Commissioner Ken Robinson (D) expressed confidence that the commissioners would reach a compromise on tiers somewhere between those proposed by county staff and BGI but felt the fact that the plan of “a special interest group, any special interest group, has been forwarded to us has besmirched the reputation of our county in several quarters.”

He called the BGI map “360-degrees opposite of what the intent of the law is.”

“I want to keep an open mind,” he added. “However, our professional staff have the expertise, the education and the mandate to create the maps, and the fact that the planning commission decided to ignore them is troubling.”

The commissioners are scheduled to hold a public hearing on the BGI map at 6 p.m. Tuesday at the county government building in La Plata.

“It’s going to be controversial. It’s going to be long. You’re going to hear a lot of opinions, and that’s the purpose of a public hearing, to hear every possible opinion,” Robinson said. “I can be swayed with a good argument. I am not rigid with anything.”

Middleton said he has not looked closely at the BGI map but added that it is in the counties’ best interest to submit plans that follow the law as closely as possible — not because straying from the law will give the state authority to draw its own maps, but because it will open the plans to legal challenges.

“If Tier III is too large and Tier IV is too small, then environmentalists will sue and the builders will sue [in the inverse], so it behooves the county commissioners to be as balanced as possible,” he said. “My hope is that they will do that and try to get this thing right. The more it follows the intent of the legislation, the better the chance that the tier maps will hold up in court.”

Middleton said he thinks it would be a good idea for the commissioners to hire a local land use attorney to advise them while considering the tier map.

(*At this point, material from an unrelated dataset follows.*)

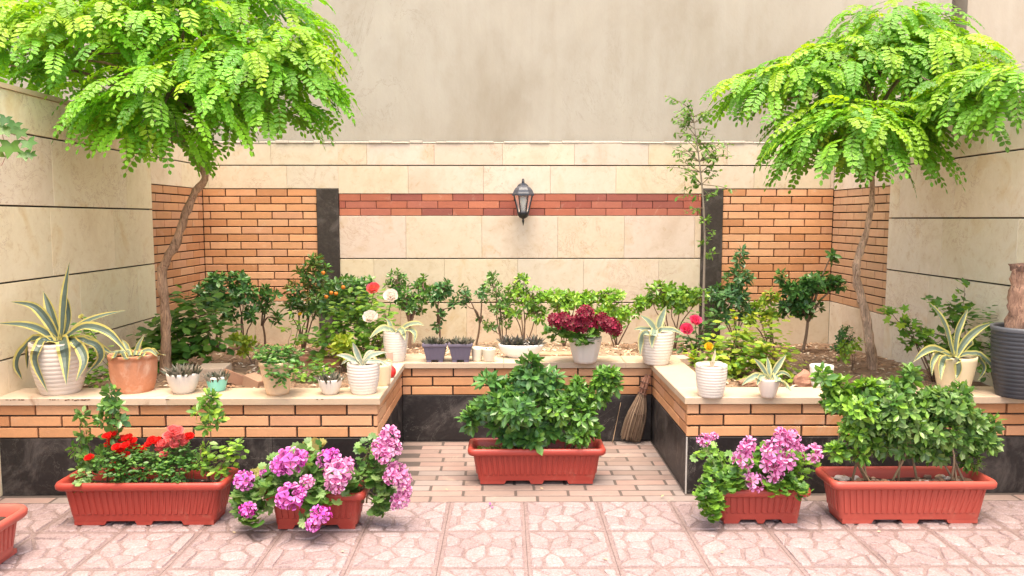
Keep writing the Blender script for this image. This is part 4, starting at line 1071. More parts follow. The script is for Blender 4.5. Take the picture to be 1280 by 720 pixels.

He also called it “inappropriate” for Maryland Secretary of Planning Richard E. Hall to write the county a letter objecting to the BGI plan prior the commissioners’ adoption of a tier map.

The law specifies that “The Department of Planning may comment on the growth tiers adopted by the local jurisdictions.” If it does, the local jurisdiction is then required to hold a public hearing on the department’s comments.

“I think he stepped out of bounds here and injected himself into the process,” Middleton said of Hall, adding that the letter sought to “put pressure, trying to influence this thing prior to it going through the process.”